- [What you need to do]:
Quote the lines exactly, starting with the line that contains "Reconstruct this image" and ending with the line that contains "sc.camera = cam", and leave out all other lines.

- [Data listing]:

####

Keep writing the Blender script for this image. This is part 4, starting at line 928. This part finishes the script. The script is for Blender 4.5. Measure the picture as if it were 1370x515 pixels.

####

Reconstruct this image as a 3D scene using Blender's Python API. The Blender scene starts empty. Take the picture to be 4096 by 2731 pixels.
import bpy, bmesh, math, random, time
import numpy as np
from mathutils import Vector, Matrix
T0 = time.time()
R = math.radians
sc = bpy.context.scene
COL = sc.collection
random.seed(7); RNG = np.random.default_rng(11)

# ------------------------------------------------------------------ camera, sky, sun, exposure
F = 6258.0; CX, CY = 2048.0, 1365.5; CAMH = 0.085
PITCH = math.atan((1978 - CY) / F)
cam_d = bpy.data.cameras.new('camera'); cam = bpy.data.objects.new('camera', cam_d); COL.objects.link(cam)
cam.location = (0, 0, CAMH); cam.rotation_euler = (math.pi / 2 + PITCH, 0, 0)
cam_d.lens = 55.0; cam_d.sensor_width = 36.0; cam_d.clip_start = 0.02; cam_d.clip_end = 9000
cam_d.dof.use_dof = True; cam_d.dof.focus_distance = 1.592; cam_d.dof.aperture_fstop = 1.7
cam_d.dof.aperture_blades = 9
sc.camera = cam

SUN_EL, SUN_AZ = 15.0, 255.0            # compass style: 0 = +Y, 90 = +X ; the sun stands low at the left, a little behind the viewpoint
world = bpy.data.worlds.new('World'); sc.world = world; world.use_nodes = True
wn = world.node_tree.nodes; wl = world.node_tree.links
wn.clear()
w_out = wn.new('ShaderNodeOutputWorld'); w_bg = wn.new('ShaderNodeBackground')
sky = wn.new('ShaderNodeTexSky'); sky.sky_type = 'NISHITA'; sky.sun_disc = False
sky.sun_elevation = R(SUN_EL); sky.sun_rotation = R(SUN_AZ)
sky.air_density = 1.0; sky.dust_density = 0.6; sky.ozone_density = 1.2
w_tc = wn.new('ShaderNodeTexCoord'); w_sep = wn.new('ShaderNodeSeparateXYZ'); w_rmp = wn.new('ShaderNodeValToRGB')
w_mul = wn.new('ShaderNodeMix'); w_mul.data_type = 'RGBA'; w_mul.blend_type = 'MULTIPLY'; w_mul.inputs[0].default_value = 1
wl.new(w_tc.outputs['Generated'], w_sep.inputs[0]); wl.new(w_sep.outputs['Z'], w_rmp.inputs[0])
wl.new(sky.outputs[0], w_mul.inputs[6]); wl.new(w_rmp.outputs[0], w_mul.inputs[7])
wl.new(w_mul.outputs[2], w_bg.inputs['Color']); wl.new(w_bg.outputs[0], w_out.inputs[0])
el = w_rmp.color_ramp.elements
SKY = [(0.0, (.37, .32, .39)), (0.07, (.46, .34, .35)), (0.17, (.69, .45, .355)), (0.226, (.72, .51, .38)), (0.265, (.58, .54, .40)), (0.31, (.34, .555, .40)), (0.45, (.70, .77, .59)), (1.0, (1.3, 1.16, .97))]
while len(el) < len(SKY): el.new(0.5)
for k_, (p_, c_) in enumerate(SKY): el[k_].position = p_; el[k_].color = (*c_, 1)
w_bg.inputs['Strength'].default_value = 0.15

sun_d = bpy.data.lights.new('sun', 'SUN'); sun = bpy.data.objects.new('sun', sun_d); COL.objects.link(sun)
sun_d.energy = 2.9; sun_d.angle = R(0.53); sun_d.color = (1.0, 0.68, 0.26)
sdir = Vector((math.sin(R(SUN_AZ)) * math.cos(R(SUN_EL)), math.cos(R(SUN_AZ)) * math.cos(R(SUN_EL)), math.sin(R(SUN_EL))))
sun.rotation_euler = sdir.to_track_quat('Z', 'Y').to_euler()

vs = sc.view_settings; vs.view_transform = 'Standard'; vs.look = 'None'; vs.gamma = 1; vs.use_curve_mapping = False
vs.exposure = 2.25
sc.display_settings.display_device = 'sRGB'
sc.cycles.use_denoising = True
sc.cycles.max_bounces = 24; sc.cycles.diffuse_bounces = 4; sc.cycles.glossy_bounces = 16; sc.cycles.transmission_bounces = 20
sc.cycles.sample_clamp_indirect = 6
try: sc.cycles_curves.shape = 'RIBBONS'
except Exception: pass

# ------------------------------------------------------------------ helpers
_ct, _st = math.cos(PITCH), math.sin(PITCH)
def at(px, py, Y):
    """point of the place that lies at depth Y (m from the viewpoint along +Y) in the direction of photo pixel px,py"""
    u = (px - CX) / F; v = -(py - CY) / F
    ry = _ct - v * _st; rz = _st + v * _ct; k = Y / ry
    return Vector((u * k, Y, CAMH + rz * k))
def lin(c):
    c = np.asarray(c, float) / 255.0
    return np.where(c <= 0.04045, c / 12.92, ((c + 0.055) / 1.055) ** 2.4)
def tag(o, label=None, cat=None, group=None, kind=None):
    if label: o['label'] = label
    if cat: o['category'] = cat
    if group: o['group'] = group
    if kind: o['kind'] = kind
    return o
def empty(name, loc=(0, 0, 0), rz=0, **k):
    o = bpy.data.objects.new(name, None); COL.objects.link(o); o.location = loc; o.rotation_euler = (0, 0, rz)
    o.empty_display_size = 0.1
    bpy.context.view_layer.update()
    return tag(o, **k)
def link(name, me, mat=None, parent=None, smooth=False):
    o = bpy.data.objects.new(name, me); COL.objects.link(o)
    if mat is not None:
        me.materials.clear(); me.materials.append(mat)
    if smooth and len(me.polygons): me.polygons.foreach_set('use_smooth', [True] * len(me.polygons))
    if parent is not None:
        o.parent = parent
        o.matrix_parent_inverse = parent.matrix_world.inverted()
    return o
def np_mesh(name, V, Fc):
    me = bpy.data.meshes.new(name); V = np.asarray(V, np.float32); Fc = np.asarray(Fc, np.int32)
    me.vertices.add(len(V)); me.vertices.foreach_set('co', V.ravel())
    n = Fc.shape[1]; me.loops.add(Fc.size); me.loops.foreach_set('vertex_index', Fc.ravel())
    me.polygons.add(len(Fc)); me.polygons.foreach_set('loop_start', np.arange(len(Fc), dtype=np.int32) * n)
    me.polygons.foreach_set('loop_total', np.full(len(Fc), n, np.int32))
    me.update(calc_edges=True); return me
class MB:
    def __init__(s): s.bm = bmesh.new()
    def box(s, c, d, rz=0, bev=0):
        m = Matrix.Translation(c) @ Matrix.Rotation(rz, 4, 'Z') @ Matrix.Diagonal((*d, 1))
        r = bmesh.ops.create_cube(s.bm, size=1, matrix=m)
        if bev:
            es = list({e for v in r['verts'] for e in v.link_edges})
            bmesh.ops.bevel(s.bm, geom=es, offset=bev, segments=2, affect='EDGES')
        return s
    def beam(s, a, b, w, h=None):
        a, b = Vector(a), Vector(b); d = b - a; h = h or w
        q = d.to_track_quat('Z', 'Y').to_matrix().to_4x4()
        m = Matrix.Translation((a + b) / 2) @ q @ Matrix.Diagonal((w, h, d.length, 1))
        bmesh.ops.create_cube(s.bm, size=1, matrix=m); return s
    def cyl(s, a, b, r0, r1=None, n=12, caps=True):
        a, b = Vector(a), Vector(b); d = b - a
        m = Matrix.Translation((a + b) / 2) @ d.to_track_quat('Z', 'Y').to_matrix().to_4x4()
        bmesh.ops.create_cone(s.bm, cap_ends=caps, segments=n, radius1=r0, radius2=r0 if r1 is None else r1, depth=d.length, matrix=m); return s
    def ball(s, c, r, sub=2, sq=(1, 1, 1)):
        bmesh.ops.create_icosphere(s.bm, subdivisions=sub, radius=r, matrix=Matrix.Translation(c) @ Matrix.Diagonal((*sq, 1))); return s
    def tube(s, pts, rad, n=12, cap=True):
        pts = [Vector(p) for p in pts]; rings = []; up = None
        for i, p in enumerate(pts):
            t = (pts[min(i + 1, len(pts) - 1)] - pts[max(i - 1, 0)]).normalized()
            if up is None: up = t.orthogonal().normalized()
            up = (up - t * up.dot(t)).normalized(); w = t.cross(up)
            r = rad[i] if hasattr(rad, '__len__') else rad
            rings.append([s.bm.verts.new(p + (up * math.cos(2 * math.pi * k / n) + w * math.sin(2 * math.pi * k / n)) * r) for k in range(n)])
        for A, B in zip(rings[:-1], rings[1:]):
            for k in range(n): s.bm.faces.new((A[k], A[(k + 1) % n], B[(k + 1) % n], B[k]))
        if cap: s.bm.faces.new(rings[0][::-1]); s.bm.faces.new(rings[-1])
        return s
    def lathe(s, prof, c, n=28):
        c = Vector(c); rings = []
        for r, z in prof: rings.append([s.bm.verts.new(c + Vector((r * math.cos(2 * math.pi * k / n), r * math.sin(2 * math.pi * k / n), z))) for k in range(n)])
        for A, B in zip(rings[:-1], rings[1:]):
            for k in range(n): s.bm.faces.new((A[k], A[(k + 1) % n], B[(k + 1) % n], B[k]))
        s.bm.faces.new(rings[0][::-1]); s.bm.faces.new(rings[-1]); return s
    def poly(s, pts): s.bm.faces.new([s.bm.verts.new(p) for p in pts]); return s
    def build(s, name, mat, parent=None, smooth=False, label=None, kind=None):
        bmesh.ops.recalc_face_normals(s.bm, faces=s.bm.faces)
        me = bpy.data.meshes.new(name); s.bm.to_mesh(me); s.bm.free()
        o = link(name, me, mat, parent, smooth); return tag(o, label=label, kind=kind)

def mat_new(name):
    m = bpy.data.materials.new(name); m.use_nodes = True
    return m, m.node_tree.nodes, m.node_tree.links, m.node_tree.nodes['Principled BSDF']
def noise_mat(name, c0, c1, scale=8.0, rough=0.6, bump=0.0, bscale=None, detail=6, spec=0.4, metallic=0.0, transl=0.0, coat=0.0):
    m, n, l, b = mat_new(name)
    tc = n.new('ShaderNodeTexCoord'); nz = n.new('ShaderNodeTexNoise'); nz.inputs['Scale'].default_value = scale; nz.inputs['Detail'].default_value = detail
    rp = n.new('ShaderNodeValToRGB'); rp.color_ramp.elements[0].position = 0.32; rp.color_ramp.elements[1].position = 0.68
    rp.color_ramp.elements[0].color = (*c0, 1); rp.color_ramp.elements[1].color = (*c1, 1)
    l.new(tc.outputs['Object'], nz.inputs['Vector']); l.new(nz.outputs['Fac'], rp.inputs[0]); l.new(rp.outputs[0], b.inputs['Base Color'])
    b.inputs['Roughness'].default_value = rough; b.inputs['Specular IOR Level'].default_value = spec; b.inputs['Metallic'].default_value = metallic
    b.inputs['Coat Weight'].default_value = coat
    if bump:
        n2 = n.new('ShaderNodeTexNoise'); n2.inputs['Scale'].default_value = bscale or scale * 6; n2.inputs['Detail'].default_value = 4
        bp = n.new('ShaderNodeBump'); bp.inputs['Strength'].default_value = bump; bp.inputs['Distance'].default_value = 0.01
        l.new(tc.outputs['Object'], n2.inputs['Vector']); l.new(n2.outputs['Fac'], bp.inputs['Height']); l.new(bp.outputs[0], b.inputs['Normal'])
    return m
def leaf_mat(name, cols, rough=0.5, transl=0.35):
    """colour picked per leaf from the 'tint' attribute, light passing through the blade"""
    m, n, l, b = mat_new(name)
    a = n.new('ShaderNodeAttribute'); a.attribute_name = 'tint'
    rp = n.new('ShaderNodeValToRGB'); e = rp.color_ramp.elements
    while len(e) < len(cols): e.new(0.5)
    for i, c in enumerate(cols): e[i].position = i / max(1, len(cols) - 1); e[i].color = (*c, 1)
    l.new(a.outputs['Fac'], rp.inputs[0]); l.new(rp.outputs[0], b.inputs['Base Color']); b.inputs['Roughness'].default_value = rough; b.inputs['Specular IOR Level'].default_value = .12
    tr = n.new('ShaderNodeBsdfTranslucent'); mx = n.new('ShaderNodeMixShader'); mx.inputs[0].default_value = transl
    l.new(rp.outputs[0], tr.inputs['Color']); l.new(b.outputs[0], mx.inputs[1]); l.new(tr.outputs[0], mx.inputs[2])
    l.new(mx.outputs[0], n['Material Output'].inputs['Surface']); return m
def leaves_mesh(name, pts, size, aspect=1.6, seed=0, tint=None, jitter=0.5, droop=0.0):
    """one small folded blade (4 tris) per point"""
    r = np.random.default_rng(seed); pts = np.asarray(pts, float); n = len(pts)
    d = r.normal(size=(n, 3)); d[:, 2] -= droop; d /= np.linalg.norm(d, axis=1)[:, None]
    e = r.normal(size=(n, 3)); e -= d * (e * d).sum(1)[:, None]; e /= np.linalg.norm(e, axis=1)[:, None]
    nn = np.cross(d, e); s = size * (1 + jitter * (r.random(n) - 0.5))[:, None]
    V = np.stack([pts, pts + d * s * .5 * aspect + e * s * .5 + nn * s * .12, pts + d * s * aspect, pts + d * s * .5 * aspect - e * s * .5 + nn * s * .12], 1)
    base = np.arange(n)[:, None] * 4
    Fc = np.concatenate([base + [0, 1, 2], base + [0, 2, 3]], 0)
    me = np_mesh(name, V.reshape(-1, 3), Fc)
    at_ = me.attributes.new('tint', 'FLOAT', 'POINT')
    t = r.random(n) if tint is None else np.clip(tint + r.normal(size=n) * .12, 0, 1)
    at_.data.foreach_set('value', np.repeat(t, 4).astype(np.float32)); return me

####

- [Exercise result]:
Reconstruct this image as a 3D scene using Blender's Python API. The Blender scene starts empty. Take the picture to be 4096 by 2731 pixels.
import bpy, bmesh, math, random, time
import numpy as np
from mathutils import Vector, Matrix
T0 = time.time()
R = math.radians
sc = bpy.context.scene
COL = sc.collection
random.seed(7); RNG = np.random.default_rng(11)

# ------------------------------------------------------------------ camera, sky, sun, exposure
F = 6258.0; CX, CY = 2048.0, 1365.5; CAMH = 0.085
PITCH = math.atan((1978 - CY) / F)
cam_d = bpy.data.cameras.new('camera'); cam = bpy.data.objects.new('camera', cam_d); COL.objects.link(cam)
cam.location = (0, 0, CAMH); cam.rotation_euler = (math.pi / 2 + PITCH, 0, 0)
cam_d.lens = 55.0; cam_d.sensor_width = 36.0; cam_d.clip_start = 0.02; cam_d.clip_end = 9000
cam_d.dof.use_dof = True; cam_d.dof.focus_distance = 1.592; cam_d.dof.aperture_fstop = 1.7
cam_d.dof.aperture_blades = 9
sc.camera = cam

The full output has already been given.